-- START DATASET CONTENT --
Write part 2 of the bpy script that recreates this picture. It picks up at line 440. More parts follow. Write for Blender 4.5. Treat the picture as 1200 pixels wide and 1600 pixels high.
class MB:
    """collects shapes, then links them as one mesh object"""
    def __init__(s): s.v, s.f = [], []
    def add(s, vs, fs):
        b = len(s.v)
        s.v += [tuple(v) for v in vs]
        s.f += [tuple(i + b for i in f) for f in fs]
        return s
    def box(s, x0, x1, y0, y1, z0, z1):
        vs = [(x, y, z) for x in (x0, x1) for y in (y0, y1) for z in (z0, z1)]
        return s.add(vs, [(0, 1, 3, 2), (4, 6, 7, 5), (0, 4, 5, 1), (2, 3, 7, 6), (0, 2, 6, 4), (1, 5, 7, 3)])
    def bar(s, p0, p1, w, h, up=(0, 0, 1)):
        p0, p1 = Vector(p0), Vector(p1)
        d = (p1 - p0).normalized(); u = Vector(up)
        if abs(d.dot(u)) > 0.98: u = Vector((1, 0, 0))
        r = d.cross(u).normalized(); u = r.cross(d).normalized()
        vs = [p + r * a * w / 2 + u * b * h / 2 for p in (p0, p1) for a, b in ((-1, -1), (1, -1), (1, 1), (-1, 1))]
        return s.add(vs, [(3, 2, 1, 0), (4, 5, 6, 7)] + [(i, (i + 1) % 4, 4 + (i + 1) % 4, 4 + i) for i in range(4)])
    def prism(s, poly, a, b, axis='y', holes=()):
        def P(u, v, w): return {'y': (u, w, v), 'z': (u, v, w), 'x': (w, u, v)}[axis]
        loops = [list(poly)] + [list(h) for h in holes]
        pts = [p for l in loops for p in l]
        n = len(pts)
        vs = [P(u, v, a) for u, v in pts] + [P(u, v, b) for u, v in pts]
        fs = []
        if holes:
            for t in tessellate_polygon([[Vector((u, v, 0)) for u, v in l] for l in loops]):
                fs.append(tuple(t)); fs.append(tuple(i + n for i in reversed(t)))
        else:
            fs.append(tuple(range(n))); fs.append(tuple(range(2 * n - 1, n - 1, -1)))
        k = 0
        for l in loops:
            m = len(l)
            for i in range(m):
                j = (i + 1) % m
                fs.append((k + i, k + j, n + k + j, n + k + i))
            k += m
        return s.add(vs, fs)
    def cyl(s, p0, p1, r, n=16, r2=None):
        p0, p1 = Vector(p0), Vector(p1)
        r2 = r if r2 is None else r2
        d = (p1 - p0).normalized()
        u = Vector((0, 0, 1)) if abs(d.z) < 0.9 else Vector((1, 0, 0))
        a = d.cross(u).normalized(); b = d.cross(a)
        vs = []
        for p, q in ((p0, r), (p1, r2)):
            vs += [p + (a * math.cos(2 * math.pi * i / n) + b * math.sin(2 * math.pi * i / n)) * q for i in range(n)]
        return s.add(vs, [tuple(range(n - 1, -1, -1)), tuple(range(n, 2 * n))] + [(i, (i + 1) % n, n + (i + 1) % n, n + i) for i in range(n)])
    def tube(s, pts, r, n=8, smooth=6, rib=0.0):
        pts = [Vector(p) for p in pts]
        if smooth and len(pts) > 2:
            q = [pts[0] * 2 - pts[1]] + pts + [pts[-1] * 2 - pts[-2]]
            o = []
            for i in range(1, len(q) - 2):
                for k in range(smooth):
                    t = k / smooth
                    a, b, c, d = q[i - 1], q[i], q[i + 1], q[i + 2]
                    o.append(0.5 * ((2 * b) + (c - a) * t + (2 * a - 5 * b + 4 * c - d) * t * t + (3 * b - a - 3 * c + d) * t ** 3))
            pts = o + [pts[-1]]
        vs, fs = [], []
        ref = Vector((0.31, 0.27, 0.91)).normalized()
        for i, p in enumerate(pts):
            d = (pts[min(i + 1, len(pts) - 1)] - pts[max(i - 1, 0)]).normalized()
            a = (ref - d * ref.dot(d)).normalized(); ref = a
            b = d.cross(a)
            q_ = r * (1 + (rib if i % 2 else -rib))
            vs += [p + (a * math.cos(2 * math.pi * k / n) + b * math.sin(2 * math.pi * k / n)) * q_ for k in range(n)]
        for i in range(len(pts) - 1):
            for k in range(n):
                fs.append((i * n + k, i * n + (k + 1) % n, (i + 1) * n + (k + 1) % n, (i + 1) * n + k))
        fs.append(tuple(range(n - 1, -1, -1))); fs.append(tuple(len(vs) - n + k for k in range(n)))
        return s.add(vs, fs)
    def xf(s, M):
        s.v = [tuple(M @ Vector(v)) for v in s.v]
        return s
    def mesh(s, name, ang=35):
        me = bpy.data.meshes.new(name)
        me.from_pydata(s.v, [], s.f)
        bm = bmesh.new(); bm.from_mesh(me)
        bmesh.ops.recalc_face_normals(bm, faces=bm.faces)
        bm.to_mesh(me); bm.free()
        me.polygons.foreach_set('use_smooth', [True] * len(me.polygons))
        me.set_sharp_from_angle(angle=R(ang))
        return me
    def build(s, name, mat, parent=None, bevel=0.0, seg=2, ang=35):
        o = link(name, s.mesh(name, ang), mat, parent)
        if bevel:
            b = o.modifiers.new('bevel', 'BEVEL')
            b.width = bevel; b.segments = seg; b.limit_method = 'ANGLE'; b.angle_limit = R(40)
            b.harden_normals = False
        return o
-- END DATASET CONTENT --
* [DESCRIPTION OF THE TASK] Go through the listing and print each line exactly as it appears.

* [ANSWER TO THIS EXERCISE]
Write part 2 of the bpy script that recreates this picture. It picks up at line 440. More parts follow. Write for Blender 4.5. Treat the picture as 1200 pixels wide and 1600 pixels high.
class MB:
    """collects shapes, then links them as one mesh object"""
    def __init__(s): s.v, s.f = [], []
    def add(s, vs, fs):
        b = len(s.v)
        s.v += [tuple(v) for v in vs]
        s.f += [tuple(i + b for i in f) for f in fs]
        return s
    def box(s, x0, x1, y0, y1, z0, z1):
        vs = [(x, y, z) for x in (x0, x1) for y in (y0, y1) for z in (z0, z1)]
        return s.add(vs, [(0, 1, 3, 2), (4, 6, 7, 5), (0, 4, 5, 1), (2, 3, 7, 6), (0, 2, 6, 4), (1, 5, 7, 3)])
    def bar(s, p0, p1, w, h, up=(0, 0, 1)):
        p0, p1 = Vector(p0), Vector(p1)
        d = (p1 - p0).normalized(); u = Vector(up)
        if abs(d.dot(u)) > 0.98: u = Vector((1, 0, 0))
        r = d.cross(u).normalized(); u = r.cross(d).normalized()
        vs = [p + r * a * w / 2 + u * b * h / 2 for p in (p0, p1) for a, b in ((-1, -1), (1, -1), (1, 1), (-1, 1))]
        return s.add(vs, [(3, 2, 1, 0), (4, 5, 6, 7)] + [(i, (i + 1) % 4, 4 + (i + 1) % 4, 4 + i) for i in range(4)])
    def prism(s, poly, a, b, axis='y', holes=()):
        def P(u, v, w): return {'y': (u, w, v), 'z': (u, v, w), 'x': (w, u, v)}[axis]
        loops = [list(poly)] + [list(h) for h in holes]
        pts = [p for l in loops for p in l]
        n = len(pts)
        vs = [P(u, v, a) for u, v in pts] + [P(u, v, b) for u, v in pts]
        fs = []
        if holes:
            for t in tessellate_polygon([[Vector((u, v, 0)) for u, v in l] for l in loops]):
                fs.append(tuple(t)); fs.append(tuple(i + n for i in reversed(t)))
        else:
            fs.append(tuple(range(n))); fs.append(tuple(range(2 * n - 1, n - 1, -1)))
        k = 0
        for l in loops:
            m = len(l)
            for i in range(m):
                j = (i + 1) % m
                fs.append((k + i, k + j, n + k + j, n + k + i))
            k += m
        return s.add(vs, fs)
    def cyl(s, p0, p1, r, n=16, r2=None):
        p0, p1 = Vector(p0), Vector(p1)
        r2 = r if r2 is None else r2
        d = (p1 - p0).normalized()
        u = Vector((0, 0, 1)) if abs(d.z) < 0.9 else Vector((1, 0, 0))
        a = d.cross(u).normalized(); b = d.cross(a)
        vs = []
        for p, q in ((p0, r), (p1, r2)):
            vs += [p + (a * math.cos(2 * math.pi * i / n) + b * math.sin(2 * math.pi * i / n)) * q for i in range(n)]
        return s.add(vs, [tuple(range(n - 1, -1, -1)), tuple(range(n, 2 * n))] + [(i, (i + 1) % n, n + (i + 1) % n, n + i) for i in range(n)])
    def tube(s, pts, r, n=8, smooth=6, rib=0.0):
        pts = [Vector(p) for p in pts]
        if smooth and len(pts) > 2:
            q = [pts[0] * 2 - pts[1]] + pts + [pts[-1] * 2 - pts[-2]]
            o = []
            for i in range(1, len(q) - 2):
                for k in range(smooth):
                    t = k / smooth
                    a, b, c, d = q[i - 1], q[i], q[i + 1], q[i + 2]
                    o.append(0.5 * ((2 * b) + (c - a) * t + (2 * a - 5 * b + 4 * c - d) * t * t + (3 * b - a - 3 * c + d) * t ** 3))
            pts = o + [pts[-1]]
        vs, fs = [], []
        ref = Vector((0.31, 0.27, 0.91)).normalized()
        for i, p in enumerate(pts):
            d = (pts[min(i + 1, len(pts) - 1)] - pts[max(i - 1, 0)]).normalized()
            a = (ref - d * ref.dot(d)).normalized(); ref = a
            b = d.cross(a)
            q_ = r * (1 + (rib if i % 2 else -rib))
            vs += [p + (a * math.cos(2 * math.pi * k / n) + b * math.sin(2 * math.pi * k / n)) * q_ for k in range(n)]
        for i in range(len(pts) - 1):
            for k in range(n):
                fs.append((i * n + k, i * n + (k + 1) % n, (i + 1) * n + (k + 1) % n, (i + 1) * n + k))
        fs.append(tuple(range(n - 1, -1, -1))); fs.append(tuple(len(vs) - n + k for k in range(n)))
        return s.add(vs, fs)
    def xf(s, M):
        s.v = [tuple(M @ Vector(v)) for v in s.v]
        return s
    def mesh(s, name, ang=35):
        me = bpy.data.meshes.new(name)
        me.from_pydata(s.v, [], s.f)
        bm = bmesh.new(); bm.from_mesh(me)
        bmesh.ops.recalc_face_normals(bm, faces=bm.faces)
        bm.to_mesh(me); bm.free()
        me.polygons.foreach_set('use_smooth', [True] * len(me.polygons))
        me.set_sharp_from_angle(angle=R(ang))
        return me
    def build(s, name, mat, parent=None, bevel=0.0, seg=2, ang=35):
        o = link(name, s.mesh(name, ang), mat, parent)
        if bevel:
            b = o.modifiers.new('bevel', 'BEVEL')
            b.width = bevel; b.segments = seg; b.limit_method = 'ANGLE'; b.angle_limit = R(40)
            b.harden_normals = False
        return o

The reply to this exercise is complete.